Le marché immobilier est en pleine ébullition. La tendance haussière observée en 2021 s’est confirmée en début d’année. Dans le segment des villas, presque tous les cantons romands connaissent des hausses de prix.
Le Temps, 7 juin 2022
Philippe Doffey, Directeur général

Celles-ci vont de 1% à 3.5% selon les régions, d’après le cabinet d’estimation immobilière Wuest & Partner. Cette croissance risque toutefois de connaître un fort ralentissement dans les mois à venir, à cause du retour de l’inflation en Suisse et de l’augmentation des taux hypothécaires.
La hausse de l’inflation entraîne une envolée des taux hypothécaires longs. En l’espace de peu de temps, les taux fixes des prêts hypothécaires sur dix sans sont passés de 1 à 2.5%. Une première depuis l’instauration des taux négatifs en 2014. Et l’impact se mesure directement auprès des propriétaires ou des futurs acquéreurs. Prenons l’exemple d’un bien immobilier valorisé à un million de francs. En obtenant un prêt hypothécaire de 800'000 francs sur la base d’un taux d’intérêt fixe à dix ans, proche de 1%, il faudra rembourser 8000 francs de plus chaque année par rapport à décembre dernier.
En comparaison aux autres décennies, ces taux hypothécaires restent toutefois encore bas. Il suffit de se souvenir du taux variable des années 1990 qui s’affichait à 8%. De plus, la hausse des taux concerne uniquement le remboursement sur dix ans. Les taux courts ont enregistré une faible évolution durant la dernière décennie. En menant une analyse comparative, on observe aussi une différence au niveau du taux de vacance des logements entre les régions. Aujourd’hui, le nombre d’habitations vacantes est relativement bas et ce, dans la plupart des régions. A la fin des années 1970, la situation était toute autre, y compris dans des régions attractives.
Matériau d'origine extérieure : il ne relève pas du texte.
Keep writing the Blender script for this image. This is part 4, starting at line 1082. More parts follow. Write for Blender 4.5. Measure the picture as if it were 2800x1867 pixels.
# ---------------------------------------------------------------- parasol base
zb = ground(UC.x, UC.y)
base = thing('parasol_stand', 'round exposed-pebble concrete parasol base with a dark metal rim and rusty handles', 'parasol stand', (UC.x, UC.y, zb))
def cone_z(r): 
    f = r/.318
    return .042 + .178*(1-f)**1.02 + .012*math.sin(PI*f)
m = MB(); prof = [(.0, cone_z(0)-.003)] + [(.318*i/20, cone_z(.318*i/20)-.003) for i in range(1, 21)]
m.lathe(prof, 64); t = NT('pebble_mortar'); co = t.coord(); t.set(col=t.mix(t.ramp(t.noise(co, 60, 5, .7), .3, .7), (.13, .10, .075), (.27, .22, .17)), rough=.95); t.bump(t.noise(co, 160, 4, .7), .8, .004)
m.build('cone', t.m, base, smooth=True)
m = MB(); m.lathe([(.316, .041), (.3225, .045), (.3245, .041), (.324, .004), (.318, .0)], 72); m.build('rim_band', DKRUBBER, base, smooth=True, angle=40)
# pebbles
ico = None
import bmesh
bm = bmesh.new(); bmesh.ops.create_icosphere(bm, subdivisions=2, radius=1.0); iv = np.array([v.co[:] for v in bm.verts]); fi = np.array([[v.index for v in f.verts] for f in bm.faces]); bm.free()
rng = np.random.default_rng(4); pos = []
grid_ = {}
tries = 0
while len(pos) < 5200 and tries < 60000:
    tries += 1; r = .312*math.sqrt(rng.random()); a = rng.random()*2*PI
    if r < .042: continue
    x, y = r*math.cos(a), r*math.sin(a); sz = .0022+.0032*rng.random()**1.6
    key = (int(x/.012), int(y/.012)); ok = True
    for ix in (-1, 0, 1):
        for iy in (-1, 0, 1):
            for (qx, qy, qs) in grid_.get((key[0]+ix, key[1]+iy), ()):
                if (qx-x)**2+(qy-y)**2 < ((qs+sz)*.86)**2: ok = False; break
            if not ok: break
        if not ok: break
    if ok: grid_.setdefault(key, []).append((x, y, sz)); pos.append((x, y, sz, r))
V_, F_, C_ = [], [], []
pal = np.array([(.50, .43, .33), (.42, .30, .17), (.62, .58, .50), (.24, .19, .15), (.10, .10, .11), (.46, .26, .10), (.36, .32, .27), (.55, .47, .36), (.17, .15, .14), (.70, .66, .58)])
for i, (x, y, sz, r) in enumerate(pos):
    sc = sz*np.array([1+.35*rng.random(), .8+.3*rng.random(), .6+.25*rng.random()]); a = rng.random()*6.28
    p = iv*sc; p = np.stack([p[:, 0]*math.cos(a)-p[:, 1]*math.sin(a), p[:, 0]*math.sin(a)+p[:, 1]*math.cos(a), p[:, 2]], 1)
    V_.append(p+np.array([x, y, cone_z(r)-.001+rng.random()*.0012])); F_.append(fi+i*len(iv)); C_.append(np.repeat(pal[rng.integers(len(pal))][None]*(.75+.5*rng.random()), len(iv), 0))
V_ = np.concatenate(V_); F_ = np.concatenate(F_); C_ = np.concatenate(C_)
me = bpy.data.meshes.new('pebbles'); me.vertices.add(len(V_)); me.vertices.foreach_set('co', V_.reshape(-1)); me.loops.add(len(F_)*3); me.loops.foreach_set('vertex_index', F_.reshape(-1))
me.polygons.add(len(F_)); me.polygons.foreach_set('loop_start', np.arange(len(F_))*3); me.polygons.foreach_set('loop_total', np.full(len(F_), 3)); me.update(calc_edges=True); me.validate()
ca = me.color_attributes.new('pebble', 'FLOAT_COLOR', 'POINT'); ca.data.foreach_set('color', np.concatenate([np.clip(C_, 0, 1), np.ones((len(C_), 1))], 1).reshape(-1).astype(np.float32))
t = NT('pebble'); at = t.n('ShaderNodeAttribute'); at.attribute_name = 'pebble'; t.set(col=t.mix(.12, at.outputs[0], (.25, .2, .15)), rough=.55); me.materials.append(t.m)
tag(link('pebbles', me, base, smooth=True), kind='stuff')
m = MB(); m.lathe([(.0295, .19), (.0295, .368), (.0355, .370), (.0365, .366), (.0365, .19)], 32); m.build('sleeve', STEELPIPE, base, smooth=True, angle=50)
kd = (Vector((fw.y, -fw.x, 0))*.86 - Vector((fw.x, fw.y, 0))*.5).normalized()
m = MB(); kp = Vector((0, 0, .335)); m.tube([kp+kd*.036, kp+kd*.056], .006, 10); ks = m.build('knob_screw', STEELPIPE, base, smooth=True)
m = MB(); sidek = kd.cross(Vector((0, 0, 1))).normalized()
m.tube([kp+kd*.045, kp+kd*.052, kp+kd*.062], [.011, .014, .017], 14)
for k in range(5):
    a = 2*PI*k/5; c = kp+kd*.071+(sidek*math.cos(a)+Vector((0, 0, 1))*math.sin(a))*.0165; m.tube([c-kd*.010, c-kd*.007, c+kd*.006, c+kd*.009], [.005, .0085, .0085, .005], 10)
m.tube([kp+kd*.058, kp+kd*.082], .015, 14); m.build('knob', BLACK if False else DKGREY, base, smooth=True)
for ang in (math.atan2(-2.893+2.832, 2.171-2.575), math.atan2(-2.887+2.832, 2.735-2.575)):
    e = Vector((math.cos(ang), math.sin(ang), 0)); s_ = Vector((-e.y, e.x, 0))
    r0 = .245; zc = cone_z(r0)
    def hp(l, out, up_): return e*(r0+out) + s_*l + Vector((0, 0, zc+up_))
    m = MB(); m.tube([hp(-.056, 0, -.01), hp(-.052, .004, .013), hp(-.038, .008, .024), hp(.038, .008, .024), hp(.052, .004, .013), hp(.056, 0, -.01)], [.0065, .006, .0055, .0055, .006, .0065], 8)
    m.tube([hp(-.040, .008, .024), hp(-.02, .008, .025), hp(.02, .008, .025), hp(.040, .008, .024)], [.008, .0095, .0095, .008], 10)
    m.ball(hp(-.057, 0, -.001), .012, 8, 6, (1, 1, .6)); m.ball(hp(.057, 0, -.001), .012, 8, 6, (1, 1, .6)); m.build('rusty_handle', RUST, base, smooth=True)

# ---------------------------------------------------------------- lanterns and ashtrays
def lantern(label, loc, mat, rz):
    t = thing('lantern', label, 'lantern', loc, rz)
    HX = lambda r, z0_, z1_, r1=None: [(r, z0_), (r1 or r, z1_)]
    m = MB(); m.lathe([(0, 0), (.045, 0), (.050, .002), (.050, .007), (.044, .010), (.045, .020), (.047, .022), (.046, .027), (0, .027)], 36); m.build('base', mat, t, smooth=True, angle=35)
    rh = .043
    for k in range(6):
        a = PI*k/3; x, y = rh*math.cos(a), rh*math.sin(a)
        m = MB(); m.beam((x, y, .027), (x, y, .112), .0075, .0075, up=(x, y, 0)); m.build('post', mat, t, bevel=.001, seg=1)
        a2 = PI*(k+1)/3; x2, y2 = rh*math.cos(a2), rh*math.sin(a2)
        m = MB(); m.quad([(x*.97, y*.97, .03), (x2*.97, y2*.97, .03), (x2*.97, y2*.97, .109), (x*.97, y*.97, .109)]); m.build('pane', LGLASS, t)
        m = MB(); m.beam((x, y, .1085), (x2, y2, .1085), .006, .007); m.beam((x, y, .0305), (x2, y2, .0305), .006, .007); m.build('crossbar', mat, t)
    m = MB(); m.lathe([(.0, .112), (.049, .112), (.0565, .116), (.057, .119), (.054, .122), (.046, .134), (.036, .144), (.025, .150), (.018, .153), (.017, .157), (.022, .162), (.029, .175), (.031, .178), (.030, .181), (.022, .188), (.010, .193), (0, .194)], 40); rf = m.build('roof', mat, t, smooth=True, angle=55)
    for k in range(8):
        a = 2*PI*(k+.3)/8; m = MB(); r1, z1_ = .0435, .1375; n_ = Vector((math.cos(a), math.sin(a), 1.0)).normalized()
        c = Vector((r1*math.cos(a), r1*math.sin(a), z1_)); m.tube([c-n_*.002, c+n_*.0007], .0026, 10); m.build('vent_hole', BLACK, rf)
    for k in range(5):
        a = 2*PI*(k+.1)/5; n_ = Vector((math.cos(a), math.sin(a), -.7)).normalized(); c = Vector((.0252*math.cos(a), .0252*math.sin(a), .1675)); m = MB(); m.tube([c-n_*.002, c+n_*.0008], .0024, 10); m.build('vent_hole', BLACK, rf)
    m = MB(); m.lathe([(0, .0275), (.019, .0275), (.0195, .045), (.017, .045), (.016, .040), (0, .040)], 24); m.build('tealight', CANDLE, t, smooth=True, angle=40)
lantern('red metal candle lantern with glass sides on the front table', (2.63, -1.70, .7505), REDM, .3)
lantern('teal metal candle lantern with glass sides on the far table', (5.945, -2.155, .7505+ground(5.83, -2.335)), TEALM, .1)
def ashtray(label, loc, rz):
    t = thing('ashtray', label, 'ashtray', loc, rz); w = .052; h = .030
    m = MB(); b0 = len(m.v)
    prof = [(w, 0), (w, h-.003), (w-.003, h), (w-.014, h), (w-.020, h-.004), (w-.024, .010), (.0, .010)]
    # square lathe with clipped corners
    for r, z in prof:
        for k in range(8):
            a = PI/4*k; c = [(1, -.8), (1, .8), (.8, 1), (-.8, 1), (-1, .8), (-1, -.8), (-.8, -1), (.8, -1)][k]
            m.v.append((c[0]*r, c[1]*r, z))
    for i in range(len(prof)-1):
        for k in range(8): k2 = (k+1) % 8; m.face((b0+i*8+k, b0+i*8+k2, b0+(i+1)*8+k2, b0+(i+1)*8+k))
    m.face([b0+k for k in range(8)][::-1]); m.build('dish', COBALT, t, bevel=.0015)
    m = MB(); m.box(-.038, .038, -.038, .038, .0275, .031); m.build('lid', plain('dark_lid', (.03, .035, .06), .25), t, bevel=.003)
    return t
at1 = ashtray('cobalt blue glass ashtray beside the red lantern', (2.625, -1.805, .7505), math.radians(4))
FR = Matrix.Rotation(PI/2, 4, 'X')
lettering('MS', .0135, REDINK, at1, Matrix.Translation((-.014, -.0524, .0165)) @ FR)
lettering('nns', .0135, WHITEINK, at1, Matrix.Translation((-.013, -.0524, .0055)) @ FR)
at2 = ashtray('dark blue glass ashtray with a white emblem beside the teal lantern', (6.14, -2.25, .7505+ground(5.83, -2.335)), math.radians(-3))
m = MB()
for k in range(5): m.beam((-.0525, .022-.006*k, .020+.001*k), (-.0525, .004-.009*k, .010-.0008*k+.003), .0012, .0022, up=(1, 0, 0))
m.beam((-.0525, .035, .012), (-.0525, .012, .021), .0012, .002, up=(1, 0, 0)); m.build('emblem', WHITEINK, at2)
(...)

En effet, six districts du canton de Vaud affichaient des taux de vacances supérieure à la moyenne en 1976, par exemple : Morges, Grandson, Nyon, Payerne, Oron et surtout en Lavaux avec un taux de logements vacants à 6%.
Néanmoins, faut-il craindre une hausse massive des prix dans l’immobilier ? La demande pour la pierre reste très élevée en Suisse, tant du point de vue des particuliers que des investisseurs institutionnels. Les risques de fortes baisses sont limités. Cependant, le marché immobilier cherche à se réinventer avec plus ou moins de bonheur afin de maintenir l’accès à la propriété possible, spécialement pour la classe moyenne. Récemment, la plateforme en ligne QoQa a mis à l’honneur le droit de superficie (ou droit distinct et permanent DDP) avec une première vente d’habitations à Remaufens (FR) et Pully (VD) avec des rabais proches de 40%, par rapport à une acquisition en pleine propriété. Or, présentées sous forme de rabais, ces réductions se profilent davantage comme des paiements différés. L’acquéreur « économise » de l’argent sur la valeur du foncier, mais se retrouve à payer la location du terrain, en complément du remboursement de son prêt hypothécaire. Le maintien de la valeur de l’investissement reste ouvert alors que l’échéance du droit de superficie approche. Cette manière de constituer des « fonds propres » est certainement discutable.
Autre alternative : la Banque Migros va proposer des prêts (contre un intérêt annuel d’environ 5%) pour réunir les fonds propres qui manqueraient en vue de l’acquisition d’un bien immobilier. Seule condition : disposer déjà de 10% de fonds propres sous forme de cash, titres ou troisième pilier, entre autres. A se demander si cette solution n’arrive pas un peu tardivement sur le marché alors que les taux hypothécaires augmentent.
Qu’en est-il de l’attrait de l’immobilier pour les fonds de placements et les caisses de pensions ? Du point de vue des fonds de placement et des fondations immobilières, le marché va devenir moins attractif. Essentiellement à cause de l’augmentation des taux qui rende l’effet de levier moins attractif. Pour les caisses de pensions, les enjeux sont différents. Même en affichant une possible diminution de valeur, le marché restera attractif puisqu’elles investissent avec des capitaux propres. Les caisses de pensions continueront à investir une part de leurs nouveaux avoirs dans le marché de la pierre. Par contre, la diversification avec d’autres classes d’actifs restera de mise. Après les fortes baisses des marchés obligataires et des actions depuis le début de l’année, ces actifs resteront au cœur de la stratégie de placement des caisses de pensions. Les nouvelles perspectives offertes par une possible augmentation des rendements dans l’immobilier permettront de maintenir la position de l’immobilier dans l’allocation des actifs. Une baisse marquée des prix n’est pas à l’ordre du jour. Seule la poursuite d’une hausse massive de l’inflation et des taux hypothécaires pourraient changer la donne.